I want to prevent the situation above with Systems A,B, and C from starting at all.  How will I do that?  System A will expose a consistent abstraction of it’s data with a standard contract that is unchanging.  The data will be shared in a meaningful way that, hopefully, will accurately reflect the most common business processes that system performs.

That last sentence is key to this whole balance act.  It is your job as the architect to ensure that your systems interface accurately reflects the processes at a high enough level of abstraction that it is useful to any external parties even with all the little idiosyncrasies their system and your system has.

Undoubtedly as this project goes on requests will be made like "How about you always send us X with this response for this operation and Z for this one?"  This is where the architect has to mediate, protecting the integrity of the external interface while allowing the flexibility to support the needs of known and unknown third parties who need your data.  It will be a delicate act and one that I will be walking once again over the next weeks and months. 

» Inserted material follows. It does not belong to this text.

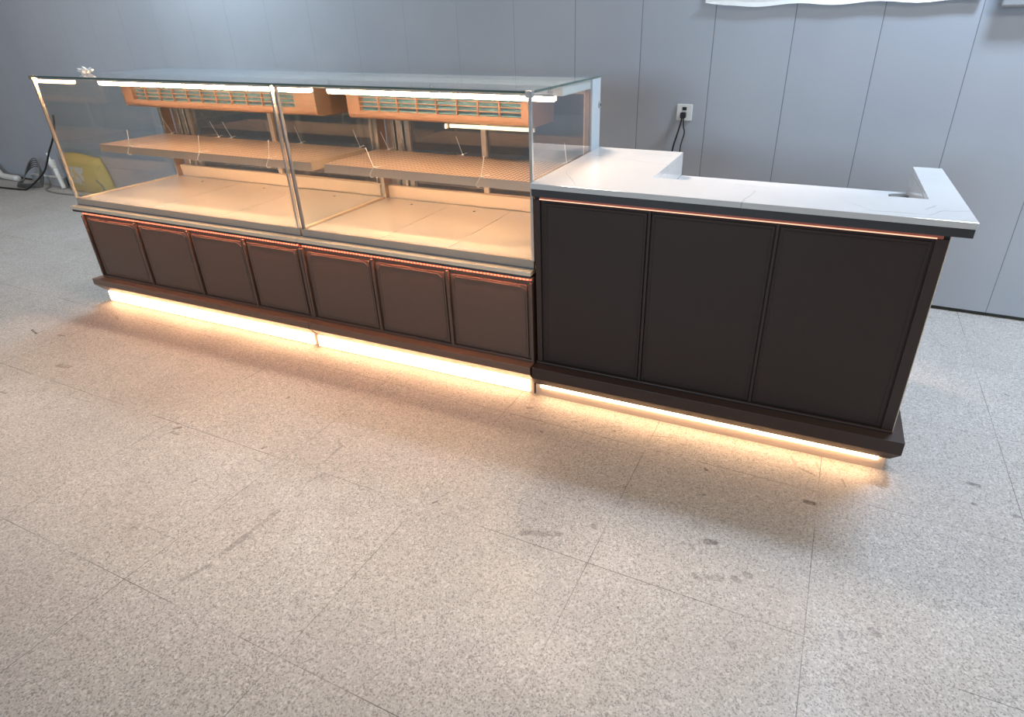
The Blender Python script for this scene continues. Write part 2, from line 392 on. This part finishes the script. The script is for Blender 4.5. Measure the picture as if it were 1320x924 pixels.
#@@CASES
# ---------------------------------------------------------------- display cases
G0, GT = .588, 1.200     # glass bottom and top
GRP = 'refrigerated cake display cases'
def case(x0, x1, panels, label, left_glass, right_glass, grid, boxx, ledx, shelfx, seams, screws, first):
    t = thing('display_case', label, 'display case', ((x0+x1)/2, .37, 0), GRP)
    bl = x0+(.04 if left_glass else .0015); br = x1-(.003 if right_glass else .0015)
    # carcass
    box('body', (bl, br, .004, .735, .10, .527), M_brown, t, .002)
    # panels with chamfered beading
    for (a, b) in panels:
        z0, z1 = .165, .492
        p = box('front_panel', (a, b, -.004, .004, z0, z1), M_brown, t, .0015)
        c = .016; m = .010
        ring = []
        for k, (cx, cz, sx, sz) in enumerate(((a+m, z0+m, 1, 1), (b-m, z0+m, -1, 1), (b-m, z1-m, -1, -1), (a+m, z1-m, 1, -1))):
            pa, pb = (cx, cz+sz*c), (cx+sx*c, cz)
            ring += [pa, pb] if k in (0, 2) else [pb, pa]
        bm = BM(); tube(bm, [(x, -.0042, z) for x, z in ring], .0024, 6, True)
        obj('beading', bm, M_brown2, p)
    edges = [bl+.004]+[(panels[i][1]+panels[i+1][0])/2 for i in range(len(panels)-1)]+[br-.004]
    for i, e in enumerate(edges):
        w = .012 if 0 < i < len(edges)-1 else .010
        e2 = min(max(e, bl+w/2), br-w/2)
        box('stile', (e2-w/2, e2+w/2, -.012, .004, .158, .505), M_brown2, t, .0015)
    box('bottom_rail', (bl, br, -.010, .004, .146, .158), M_brown2, t, .002)
    # plinth
    pl = x0+(.005 if left_glass else .001); bm = BM()
    rects(bm, [(pl+.02, x1-.001, -.025, .74, .075), (pl, x1-.001, -.055, .745, .112), (pl, x1-.001, -.055, .745, .146)])
    obj('plinth', bm, simple('lit_brown_plinth', (.17, .105, .075), .4), t, .002)  # brown raised above the trim tone to carry the diode glow on top
    box('kick_panel', (pl+.05, x1-.001, -.018, .70, 0, .075), M_kick, t, 0)
    k0 = pl+.055 if left_glass else x0+.012
    box('kick_light', (k0, x1-.018, -.026, -.018, .010, .066), M_kickled2, t, .001, 'warm white light strip')
    # ledge under the glass
    ll = x0-.003 if left_glass else x0+.0005
    box('dark_trim', (ll+.004, x1-.004, -.022, .735, .527, .540), M_dark, t)
    box('ledge', (ll, x1-.001, -.026, .74, .540, .557), M_cream, t, .0015)
    box('gasket', (ll+.01, x1-.002, .010, .018, .557, .561), M_gasket, t, 0)
    ls = box('light_strip', (bl+.005, br-.006, -.0065, .005, .513, .5225), M_tape, t, 0, 'red glowing LED strip')
    box('diode_row', (bl+.008, br-.010, -.0132, -.0078, .5245, .5269), M_under, ls, 0)
    # deck
    gx0 = x0+.006; gx1 = x1-.004
    box('glass_channel', (gx0, gx1, .014, .030, .557, .592), M_channel, t, .001)
    xs = [gx0+.006]+seams+[gx1-.006]
    for a, b in zip(xs, xs[1:]):
        d = box('deck_panel', (a+.0012, b-.0012, .034, .655, .557, .586), M_deck, t, .0015)
    for e in seams: box('seam_glare_strip', (e-.0011, e+.0011, .034, .655, .560, .5855), M_chrome, t, 0)  # chrome slivers added as glare along the deck seams
    for sx in screws:
        bm = BM(); loft(bm, [[(sx+.006*math.cos(k*math.pi/4), .575+.006*math.sin(k*math.pi/4), z) for k in range(8)] for z in (.585, .5885)])
        obj('screw', bm, M_black, t)
    # glass
    box('front_glass', (gx0+.012, gx1-.012, .020, .026, G0, GT), M_glass, t, 0)
    tg = box('top_glass', (x0+.001, x1-.001, .012, .775, GT, GT+.008), M_topglass, t, 0)
    bm = BM(); bx(bm, x0+.0005, x1-.0005, .0105, .012, GT, GT+.008)
    if right_glass: bx(bm, x1-.001, x1+.0005, .0105, .775, GT, GT+.008)
    obj('glass_edge', bm, M_edge, tg)
    def post(a, b, m=M_chrome):
        return box('corner_post', (a, b, .013, .028, .590, GT), m, t, .001)
    if left_glass:
        box('side_glass', (x0+.003, x0+.009, .028, .70, G0, GT), M_glass, t, 0)
        post(x0, x0+.010)
        box('side_rail', (x0+.001, x0+.014, .030, .66, .584, .592), M_cream, t, .001)
        box('corner_cap', (x0-.006, x0+.016, .006, .034, GT-.012, GT+.010), M_chrome, t, .002)
        post(x1-.016, x1-.007)
    if right_glass:
        box('side_glass', (x1-.009, x1-.003, .028, .70, G0, GT), M_glass, t, 0)
        post(x1-.012, x1-.001)
        box('corner_cap', (x1-.020, x1+.004, .006, .034, GT-.014, GT+.010), M_chrome, t, .002)
        post(x0+.012, x0+.020, M_gasket)
        box('divider_glass', (x0-.003, x0+.003, .030, .64, G0, GT-.002), M_glass, t, 0)
        box('divider_rail', (x0-.007, x0+.007, .032, .64, .584, .594), M_cream, t, .001)
    # hood over the cooling unit
    box('hood', (x0+.012, x1-.012, .34, .742, 1.160, 1.198), M_paint, t, .002)
    # rear frame
    if right_glass:
        q = box('rear_post', (x1-.012, x1-.002, .665, .775, .586, GT-.001), simple('grey_painted_post', (.46, .54, .60), .5), t, .001)
        bm = BM(); tube(bm, [(x1-.003, .76, 1.086), (x1+.004, .76, 1.086)], [.013, .013], 16)
        obj('lock', bm, M_grey, q)
        bm = BM(); tube(bm, [(x1+.0035, .76, 1.086), (x1+.0055, .76, 1.086)], [.007, .007], 12)
        obj('keyhole', bm, M_black, q)
        box('rear_post', (x1-.035, x1-.014, .66, .70, .586, 1.16), M_bronze, t)
    a = x0+.012 if left_glass else x0+.006
    box('rear_post', (a, a+.014, .635, .70, .586, 1.16), M_bronze, t)
    bm = BM(); bx(bm, a-.001, a+.016, .628, .636, .586, 1.16); obj('post_edge', bm, M_chrome, t, .001)
    for i, (o0, o1, yy) in enumerate(((.02, .055, .700), (.062, .074, .694), (.080, .105, .704), (.112, .124, .694), (.130, .160, .706))):
        box('door_jamb', (a+o0, a+o1, yy, yy+.02, .586, 1.16), M_chrome if i % 2 else M_steel, t)
    if left_glass:
        for i, (o0, o1, yy) in enumerate(((.02, .045, .700), (.055, .068, .694))):
            box('door_jamb', (x1-o1-.01, x1-o0-.01, yy, yy+.02, .586, 1.16), M_chrome if i % 2 else M_steel, t)
    box('rear_rail', (x0+.012, x1-.036, .665, .69, .586, .650), M_cream, t)
    xm = (x0+x1)/2
    for k, (c0, c1, yy) in enumerate(((x0+.03, xm+.015, .722), (xm-.015, x1-.04, .736))):
        bm = BM(); w = .028
        for dd in ((c0, c0+w, .600, 1.16), (c1-w, c1, .600, 1.16), (c0+w, c1-w, .600, .640), (c0+w, c1-w, 1.13, 1.16)):
            bx(bm, dd[0], dd[1], yy, yy+.012, dd[2], dd[3])
        d = obj('sliding_door', bm, M_cream, t, .001)
        box('pane', (c0+w, c1-w, yy+.004, yy+.008, .640, 1.13), M_rearglass, d, 0)
    box('back_panel', (x0+.012, x1-.014, .745, .76, .557, .61), M_steel, t)
    # cooling unit
    b0, b1 = boxx; yb = .40; bm = BM()
    g0, g1, gz0, gz1, ncol = grid
    # front plate built around the opening
    bx(bm, b0, b1, yb+.03, .64, 1.024, 1.160)
    fr = [(b0, g0, 1.046, 1.160), (g1, b1, 1.046, 1.160), (g0, g1, gz1, 1.160), (g0, g1, 1.046, gz0)]
    for q in fr: bx(bm, q[0], q[1], yb, yb+.03, q[2], q[3])
    prism_x(bm, [(yb, 1.046), (yb+.004, 1.035), (yb+.014, 1.027), (yb+.03, 1.024), (yb+.03, 1.046)], b0, b1)
    u = obj('cooling_unit', bm, M_unit, t, 0, 'bronze coloured vented box')
    bm = BM(); cw = (g1-g0)/ncol
    for k in range(1, ncol): bx(bm, g0+k*cw-.003, g0+k*cw+.003, yb+.001, yb+.012, gz0, gz1)
    rh = (gz1-gz0)/4
    for k in range(1, 4): bx(bm, g0, g1, yb+.002, yb+.012, gz0+k*rh-.0019, gz0+k*rh+.0019)
    obj('grille', bm, M_unit, u)
    bm = BM(); n = 90
    bx(bm, g0, g1, yb+.024, yb+.0305, gz0, gz1)
    obj('fins', bm, M_teal, u, 0, 'blue tinted cooling fins')
    # light bar
    l0, l1 = ledx
    bm = BM(); prism_x(bm, [(.256, 1.166), (.256, 1.174), (.289, 1.174), (.289, 1.150), (.2855, 1.150), (.2855, 1.166)], l0, l1)
    lb = obj('light_bar', bm, M_grey, t, .0005)
    bm = BM(); prism_x(bm, [(.260, 1.1655), (.262, 1.152), (.268, 1.147), (.276, 1.147), (.282, 1.152), (.284, 1.1655)], l0+.006, l1-.006)
    obj('diffuser', bm, M_led, lb, 0, 'glowing warm white tube')
    for e in (l0+.02, (l0+l1)/2, l1-.02): box('bracket', (e-.008, e+.008, .266, .278, 1.174, 1.200), M_chrome, lb, 0)
    # shelf
    s0, s1 = shelfx
    bm = BM()
    for dd in ((s0, s1, .20, .60, .843, .850), (s0, s1, .20, .204, .812, .8435), (s0, s1, .596, .60, .812, .8435), (s0, s0+.004, .2035, .5965, .812, .8435), (s1-.004, s1, .2035, .5965, .812, .8435)): bx(bm, *dd)
    sh = obj('shelf', bm, M_perf, t, 0, 'perforated bronze coloured shelf')
    box('shelf_light', (s0+.02, s1-.02, .214, .224, .836, .843), M_shelfled, sh, 0, 'warm LED strip under the shelf')
    for e in (s0+.006, s1-.03):
        bm = BM(); prism_x(bm, [(.30, .812), (.634, .775), (.634, .812)], e, e+.006); obj('bracket', bm, M_bronze, sh)
    return t
caseL = case(-2.763, -1.181, [(-2.690,-2.322), (-2.286,-1.936), (-1.900,-1.560), (-1.524,-1.215)],
     'four-panel brown glass cake display case at the left end of the row', True, False,
     (-2.602, -1.452, 1.062, 1.140, 11), (-2.68, -1.32), (-2.65, -1.215), (-2.71, -1.225),
     [-2.20, -1.72], [-2.46, -1.97, -1.46], True)
caseR = case(-1.181, -.006, [(-1.150,-.800), (-.764,-.418), (-.382,-.034)],
     'three-panel brown glass cake display case in the middle, touching the stone-topped counter', False, True,
     (-1.060, -.230, 1.062, 1.140, 8), (-1.13, -.18), (-1.12, -.022), (-1.15, -.050),
     [-.76, -.415], [-.957, -.587], False)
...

I can’t prescribe a one size fits all approach because a lot of this is situational.  Is it an existing vendor or partner who has worked with you?  Then they most likely understand.  What if it is a new partner?  What if they have no way to speak to you using the same technologies (web services, what are those?). 

As we continue this paradigm shift from one model of systems to the next these situations will continue to put architects in the middle of balancing the integrity and consistency of their own interfaces, growing those systems into the futures in a sustainable way, and all the while meeting contractual obligations.

If you joined technology to get away from these kinds of problems it might be time to find a new job!